## START
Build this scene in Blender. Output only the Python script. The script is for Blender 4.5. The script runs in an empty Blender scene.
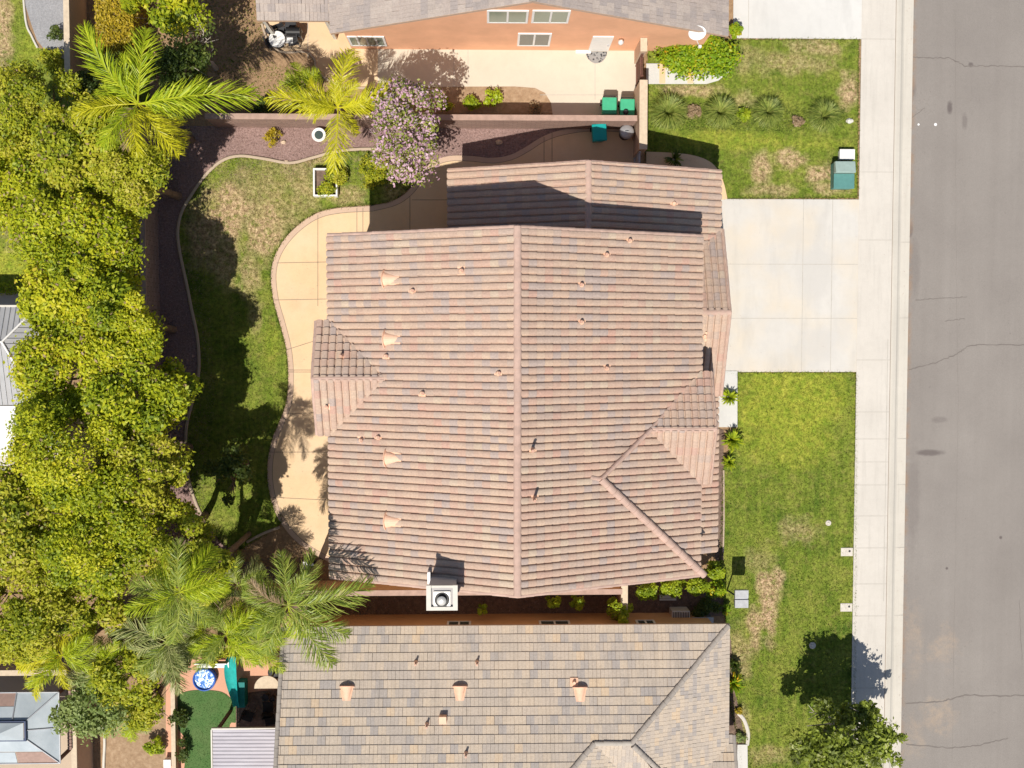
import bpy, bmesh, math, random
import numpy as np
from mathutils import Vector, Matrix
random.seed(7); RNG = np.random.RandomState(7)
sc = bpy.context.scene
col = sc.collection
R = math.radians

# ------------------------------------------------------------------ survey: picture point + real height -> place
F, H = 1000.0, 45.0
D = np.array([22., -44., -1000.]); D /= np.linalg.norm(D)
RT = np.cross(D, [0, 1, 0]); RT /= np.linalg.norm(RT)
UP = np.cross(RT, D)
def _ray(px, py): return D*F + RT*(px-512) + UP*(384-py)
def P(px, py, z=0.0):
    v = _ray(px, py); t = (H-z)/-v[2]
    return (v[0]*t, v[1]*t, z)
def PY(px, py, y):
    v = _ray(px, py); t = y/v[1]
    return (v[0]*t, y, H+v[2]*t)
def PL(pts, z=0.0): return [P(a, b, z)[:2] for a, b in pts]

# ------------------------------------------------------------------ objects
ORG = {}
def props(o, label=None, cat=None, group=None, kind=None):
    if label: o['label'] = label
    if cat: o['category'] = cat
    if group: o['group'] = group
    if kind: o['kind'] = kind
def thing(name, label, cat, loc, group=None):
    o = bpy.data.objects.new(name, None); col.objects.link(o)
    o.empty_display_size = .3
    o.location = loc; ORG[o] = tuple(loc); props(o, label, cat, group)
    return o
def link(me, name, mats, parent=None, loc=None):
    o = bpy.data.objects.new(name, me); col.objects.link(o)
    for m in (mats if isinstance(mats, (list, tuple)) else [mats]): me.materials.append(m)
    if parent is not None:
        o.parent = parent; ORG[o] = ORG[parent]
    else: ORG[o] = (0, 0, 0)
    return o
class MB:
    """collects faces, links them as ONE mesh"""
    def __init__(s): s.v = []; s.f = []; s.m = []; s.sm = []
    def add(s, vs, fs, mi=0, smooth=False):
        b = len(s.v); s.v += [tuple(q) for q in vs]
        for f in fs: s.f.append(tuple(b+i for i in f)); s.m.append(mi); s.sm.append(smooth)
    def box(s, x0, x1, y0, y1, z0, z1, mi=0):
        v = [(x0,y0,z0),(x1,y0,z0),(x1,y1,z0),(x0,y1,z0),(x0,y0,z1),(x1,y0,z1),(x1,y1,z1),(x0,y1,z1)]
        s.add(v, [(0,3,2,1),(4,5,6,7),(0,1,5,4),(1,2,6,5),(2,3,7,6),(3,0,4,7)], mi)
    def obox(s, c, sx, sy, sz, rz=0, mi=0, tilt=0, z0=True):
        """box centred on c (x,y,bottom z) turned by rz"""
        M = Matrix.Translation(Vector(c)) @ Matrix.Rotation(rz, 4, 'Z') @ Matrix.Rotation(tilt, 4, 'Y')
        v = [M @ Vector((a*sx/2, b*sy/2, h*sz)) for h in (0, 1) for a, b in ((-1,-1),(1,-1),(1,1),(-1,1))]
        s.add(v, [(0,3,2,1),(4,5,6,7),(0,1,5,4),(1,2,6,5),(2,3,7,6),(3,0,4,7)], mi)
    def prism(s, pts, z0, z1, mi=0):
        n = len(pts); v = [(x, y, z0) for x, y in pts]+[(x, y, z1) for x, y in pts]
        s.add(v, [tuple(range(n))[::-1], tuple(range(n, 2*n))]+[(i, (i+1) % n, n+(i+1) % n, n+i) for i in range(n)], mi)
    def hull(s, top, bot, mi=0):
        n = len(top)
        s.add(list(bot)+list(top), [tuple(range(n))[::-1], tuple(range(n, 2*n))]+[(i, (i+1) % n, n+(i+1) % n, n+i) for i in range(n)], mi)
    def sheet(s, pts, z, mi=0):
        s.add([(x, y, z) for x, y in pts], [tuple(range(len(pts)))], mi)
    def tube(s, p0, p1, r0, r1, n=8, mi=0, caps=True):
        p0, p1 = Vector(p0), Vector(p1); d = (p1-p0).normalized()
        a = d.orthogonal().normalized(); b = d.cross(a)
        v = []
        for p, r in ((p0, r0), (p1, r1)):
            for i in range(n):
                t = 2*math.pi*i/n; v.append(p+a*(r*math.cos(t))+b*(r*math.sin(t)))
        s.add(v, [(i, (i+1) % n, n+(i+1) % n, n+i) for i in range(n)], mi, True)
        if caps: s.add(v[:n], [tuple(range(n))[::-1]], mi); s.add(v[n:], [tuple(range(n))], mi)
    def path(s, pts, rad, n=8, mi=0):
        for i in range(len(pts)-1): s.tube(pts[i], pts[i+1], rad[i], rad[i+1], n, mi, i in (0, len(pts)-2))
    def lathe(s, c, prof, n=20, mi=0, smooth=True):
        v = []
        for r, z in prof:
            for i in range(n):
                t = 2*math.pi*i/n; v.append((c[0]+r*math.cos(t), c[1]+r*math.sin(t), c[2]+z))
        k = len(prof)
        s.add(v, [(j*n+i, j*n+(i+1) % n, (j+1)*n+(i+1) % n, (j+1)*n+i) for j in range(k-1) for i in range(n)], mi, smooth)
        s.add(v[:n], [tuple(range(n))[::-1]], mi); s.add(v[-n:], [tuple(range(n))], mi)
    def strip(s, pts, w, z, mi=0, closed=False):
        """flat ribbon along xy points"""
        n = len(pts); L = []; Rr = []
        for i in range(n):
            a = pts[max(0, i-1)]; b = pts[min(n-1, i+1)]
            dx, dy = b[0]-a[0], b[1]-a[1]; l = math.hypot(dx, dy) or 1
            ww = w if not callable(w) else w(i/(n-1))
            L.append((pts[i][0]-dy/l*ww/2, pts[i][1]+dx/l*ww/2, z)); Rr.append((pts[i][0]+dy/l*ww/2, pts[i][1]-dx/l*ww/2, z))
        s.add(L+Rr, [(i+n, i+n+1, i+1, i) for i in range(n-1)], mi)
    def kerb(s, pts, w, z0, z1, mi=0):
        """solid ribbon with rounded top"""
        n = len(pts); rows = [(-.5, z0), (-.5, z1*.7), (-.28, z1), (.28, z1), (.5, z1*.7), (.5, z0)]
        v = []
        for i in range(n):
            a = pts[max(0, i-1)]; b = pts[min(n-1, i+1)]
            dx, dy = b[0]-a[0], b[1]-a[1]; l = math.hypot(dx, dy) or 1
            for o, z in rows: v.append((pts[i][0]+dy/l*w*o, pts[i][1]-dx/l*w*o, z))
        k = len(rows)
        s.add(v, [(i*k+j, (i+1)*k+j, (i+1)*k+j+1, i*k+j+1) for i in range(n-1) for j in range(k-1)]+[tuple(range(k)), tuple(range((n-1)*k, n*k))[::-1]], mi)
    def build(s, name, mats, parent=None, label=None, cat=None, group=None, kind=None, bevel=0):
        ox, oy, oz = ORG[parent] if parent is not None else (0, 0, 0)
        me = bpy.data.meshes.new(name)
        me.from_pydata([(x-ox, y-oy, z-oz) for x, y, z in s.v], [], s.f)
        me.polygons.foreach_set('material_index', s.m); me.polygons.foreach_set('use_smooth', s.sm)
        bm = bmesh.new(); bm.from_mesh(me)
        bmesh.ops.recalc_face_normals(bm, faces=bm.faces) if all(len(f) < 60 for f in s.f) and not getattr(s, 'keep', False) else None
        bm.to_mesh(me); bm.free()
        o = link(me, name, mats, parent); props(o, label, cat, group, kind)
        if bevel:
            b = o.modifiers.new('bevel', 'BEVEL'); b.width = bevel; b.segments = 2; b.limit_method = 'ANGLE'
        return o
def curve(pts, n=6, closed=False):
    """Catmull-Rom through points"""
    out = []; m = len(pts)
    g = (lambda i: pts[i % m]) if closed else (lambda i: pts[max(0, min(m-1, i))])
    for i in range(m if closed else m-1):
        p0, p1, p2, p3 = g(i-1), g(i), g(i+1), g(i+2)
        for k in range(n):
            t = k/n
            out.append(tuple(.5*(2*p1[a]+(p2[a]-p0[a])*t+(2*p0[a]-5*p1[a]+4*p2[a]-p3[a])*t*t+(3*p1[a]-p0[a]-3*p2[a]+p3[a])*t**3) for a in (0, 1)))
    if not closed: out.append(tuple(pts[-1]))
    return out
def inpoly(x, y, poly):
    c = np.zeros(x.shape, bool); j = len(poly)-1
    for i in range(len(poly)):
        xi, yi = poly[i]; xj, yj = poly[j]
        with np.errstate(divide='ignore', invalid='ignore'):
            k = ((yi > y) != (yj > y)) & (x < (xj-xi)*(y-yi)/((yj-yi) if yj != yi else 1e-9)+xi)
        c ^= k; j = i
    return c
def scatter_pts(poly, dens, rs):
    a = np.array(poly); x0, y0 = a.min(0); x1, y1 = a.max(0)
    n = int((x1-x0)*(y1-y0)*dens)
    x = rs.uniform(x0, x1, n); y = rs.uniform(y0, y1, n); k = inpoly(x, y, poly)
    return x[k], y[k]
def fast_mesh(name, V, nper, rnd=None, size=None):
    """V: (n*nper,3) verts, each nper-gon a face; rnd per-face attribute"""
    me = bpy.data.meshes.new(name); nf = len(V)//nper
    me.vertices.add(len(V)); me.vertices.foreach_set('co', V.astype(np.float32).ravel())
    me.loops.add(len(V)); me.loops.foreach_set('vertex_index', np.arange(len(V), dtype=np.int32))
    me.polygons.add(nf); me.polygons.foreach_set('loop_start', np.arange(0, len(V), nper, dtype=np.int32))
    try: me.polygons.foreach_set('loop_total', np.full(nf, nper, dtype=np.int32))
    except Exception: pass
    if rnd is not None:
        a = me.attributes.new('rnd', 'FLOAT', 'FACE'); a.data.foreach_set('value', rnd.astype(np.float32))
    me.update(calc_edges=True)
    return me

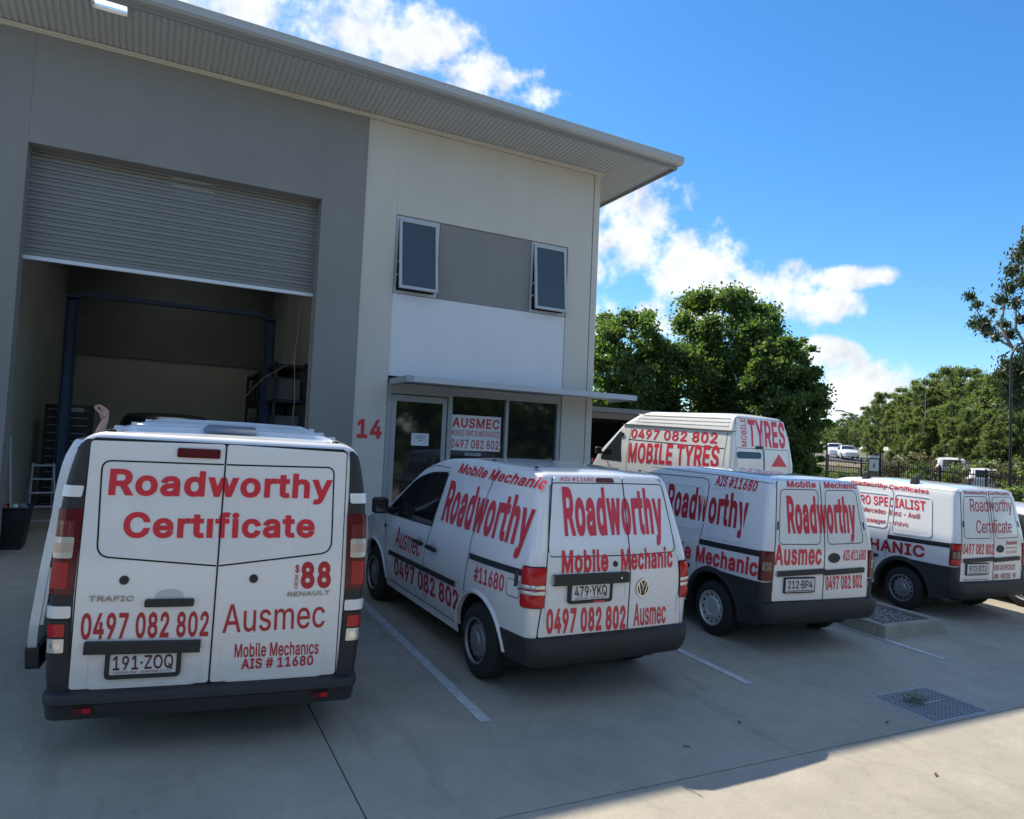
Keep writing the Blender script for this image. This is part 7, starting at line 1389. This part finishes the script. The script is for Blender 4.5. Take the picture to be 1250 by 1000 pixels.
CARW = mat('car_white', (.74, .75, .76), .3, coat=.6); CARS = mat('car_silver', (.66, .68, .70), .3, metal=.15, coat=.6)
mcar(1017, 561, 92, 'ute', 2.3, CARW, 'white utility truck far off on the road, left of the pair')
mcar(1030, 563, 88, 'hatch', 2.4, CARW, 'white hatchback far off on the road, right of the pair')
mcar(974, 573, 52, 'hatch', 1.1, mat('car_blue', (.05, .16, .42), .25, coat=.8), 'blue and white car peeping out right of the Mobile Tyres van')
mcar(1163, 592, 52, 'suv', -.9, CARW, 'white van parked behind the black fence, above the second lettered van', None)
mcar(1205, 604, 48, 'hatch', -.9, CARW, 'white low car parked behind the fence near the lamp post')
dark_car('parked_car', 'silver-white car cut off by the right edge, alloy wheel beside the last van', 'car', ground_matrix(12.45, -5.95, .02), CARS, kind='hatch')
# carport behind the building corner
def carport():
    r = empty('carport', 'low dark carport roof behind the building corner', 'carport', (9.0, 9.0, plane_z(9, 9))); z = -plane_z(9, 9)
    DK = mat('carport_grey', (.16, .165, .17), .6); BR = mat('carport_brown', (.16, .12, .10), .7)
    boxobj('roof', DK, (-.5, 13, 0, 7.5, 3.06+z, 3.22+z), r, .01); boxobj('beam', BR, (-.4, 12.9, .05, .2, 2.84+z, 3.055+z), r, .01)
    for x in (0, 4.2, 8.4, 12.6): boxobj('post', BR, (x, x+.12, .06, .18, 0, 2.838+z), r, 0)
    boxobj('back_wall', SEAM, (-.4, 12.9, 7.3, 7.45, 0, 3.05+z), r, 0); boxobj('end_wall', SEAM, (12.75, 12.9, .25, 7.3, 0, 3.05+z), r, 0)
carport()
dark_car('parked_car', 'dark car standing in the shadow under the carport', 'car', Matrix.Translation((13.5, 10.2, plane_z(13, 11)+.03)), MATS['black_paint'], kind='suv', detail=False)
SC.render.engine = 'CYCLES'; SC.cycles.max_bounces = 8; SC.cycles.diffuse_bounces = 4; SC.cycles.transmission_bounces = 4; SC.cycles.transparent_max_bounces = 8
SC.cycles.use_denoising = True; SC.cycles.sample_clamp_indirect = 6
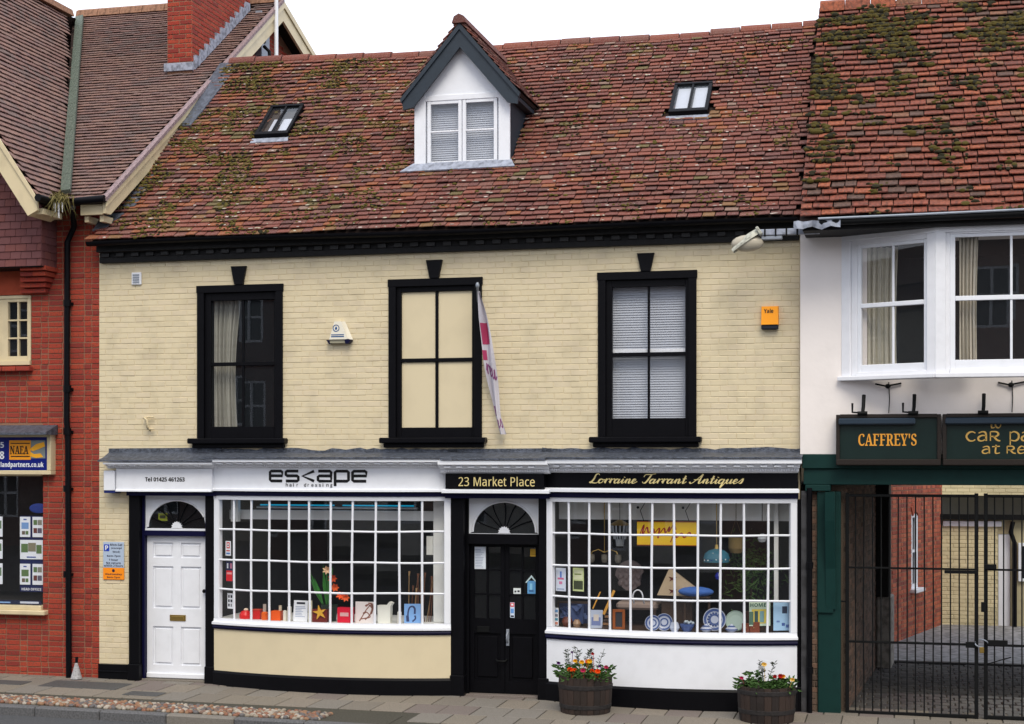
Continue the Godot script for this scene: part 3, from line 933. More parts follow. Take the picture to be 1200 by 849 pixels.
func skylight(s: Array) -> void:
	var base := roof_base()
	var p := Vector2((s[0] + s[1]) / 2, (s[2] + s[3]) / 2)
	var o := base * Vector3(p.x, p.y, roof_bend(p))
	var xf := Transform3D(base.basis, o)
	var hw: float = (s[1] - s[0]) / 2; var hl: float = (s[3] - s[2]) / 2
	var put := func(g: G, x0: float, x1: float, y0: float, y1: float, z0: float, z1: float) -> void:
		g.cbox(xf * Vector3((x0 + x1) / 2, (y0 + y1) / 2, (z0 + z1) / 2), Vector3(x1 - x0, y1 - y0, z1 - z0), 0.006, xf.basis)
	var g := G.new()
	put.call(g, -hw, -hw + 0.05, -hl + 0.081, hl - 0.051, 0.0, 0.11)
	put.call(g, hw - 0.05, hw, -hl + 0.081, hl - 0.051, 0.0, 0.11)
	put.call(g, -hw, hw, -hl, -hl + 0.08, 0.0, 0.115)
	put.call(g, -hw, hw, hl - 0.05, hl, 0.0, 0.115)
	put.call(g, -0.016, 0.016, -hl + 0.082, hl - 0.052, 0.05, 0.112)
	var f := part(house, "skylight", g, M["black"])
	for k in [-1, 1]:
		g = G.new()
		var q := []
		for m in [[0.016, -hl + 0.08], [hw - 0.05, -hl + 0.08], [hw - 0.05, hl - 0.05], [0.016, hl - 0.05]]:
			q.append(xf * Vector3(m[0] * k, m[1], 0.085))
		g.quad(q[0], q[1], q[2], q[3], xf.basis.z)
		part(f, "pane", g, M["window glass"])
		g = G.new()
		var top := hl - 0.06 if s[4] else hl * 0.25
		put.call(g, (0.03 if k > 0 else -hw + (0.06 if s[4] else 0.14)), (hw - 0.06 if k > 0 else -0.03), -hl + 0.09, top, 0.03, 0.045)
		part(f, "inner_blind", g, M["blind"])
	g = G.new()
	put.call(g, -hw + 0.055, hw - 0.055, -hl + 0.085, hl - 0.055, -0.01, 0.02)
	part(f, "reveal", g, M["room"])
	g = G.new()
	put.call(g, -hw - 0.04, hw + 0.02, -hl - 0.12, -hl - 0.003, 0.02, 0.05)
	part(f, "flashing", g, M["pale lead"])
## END
Your instructions
Starting with the line that contains "Continue the Godot", repeat each line through the last one exactly as it appears. Include both ends and nothing more.

Task solution
Continue the Godot script for this scene: part 3, from line 933. More parts follow. Take the picture to be 1200 by 849 pixels.
func skylight(s: Array) -> void:
	var base := roof_base()
	var p := Vector2((s[0] + s[1]) / 2, (s[2] + s[3]) / 2)
	var o := base * Vector3(p.x, p.y, roof_bend(p))
	var xf := Transform3D(base.basis, o)
	var hw: float = (s[1] - s[0]) / 2; var hl: float = (s[3] - s[2]) / 2
	var put := func(g: G, x0: float, x1: float, y0: float, y1: float, z0: float, z1: float) -> void:
		g.cbox(xf * Vector3((x0 + x1) / 2, (y0 + y1) / 2, (z0 + z1) / 2), Vector3(x1 - x0, y1 - y0, z1 - z0), 0.006, xf.basis)
	var g := G.new()
	put.call(g, -hw, -hw + 0.05, -hl + 0.081, hl - 0.051, 0.0, 0.11)
	put.call(g, hw - 0.05, hw, -hl + 0.081, hl - 0.051, 0.0, 0.11)
	put.call(g, -hw, hw, -hl, -hl + 0.08, 0.0, 0.115)
	put.call(g, -hw, hw, hl - 0.05, hl, 0.0, 0.115)
	put.call(g, -0.016, 0.016, -hl + 0.082, hl - 0.052, 0.05, 0.112)
	var f := part(house, "skylight", g, M["black"])
	for k in [-1, 1]:
		g = G.new()
		var q := []
		for m in [[0.016, -hl + 0.08], [hw - 0.05, -hl + 0.08], [hw - 0.05, hl - 0.05], [0.016, hl - 0.05]]:
			q.append(xf * Vector3(m[0] * k, m[1], 0.085))
		g.quad(q[0], q[1], q[2], q[3], xf.basis.z)
		part(f, "pane", g, M["window glass"])
		g = G.new()
		var top := hl - 0.06 if s[4] else hl * 0.25
		put.call(g, (0.03 if k > 0 else -hw + (0.06 if s[4] else 0.14)), (hw - 0.06 if k > 0 else -0.03), -hl + 0.09, top, 0.03, 0.045)
		part(f, "inner_blind", g, M["blind"])
	g = G.new()
	put.call(g, -hw + 0.055, hw - 0.055, -hl + 0.085, hl - 0.055, -0.01, 0.02)
	part(f, "reveal", g, M["room"])
	g = G.new()
	put.call(g, -hw - 0.04, hw + 0.02, -hl - 0.12, -hl - 0.003, 0.02, 0.05)
	part(f, "flashing", g, M["pale lead"])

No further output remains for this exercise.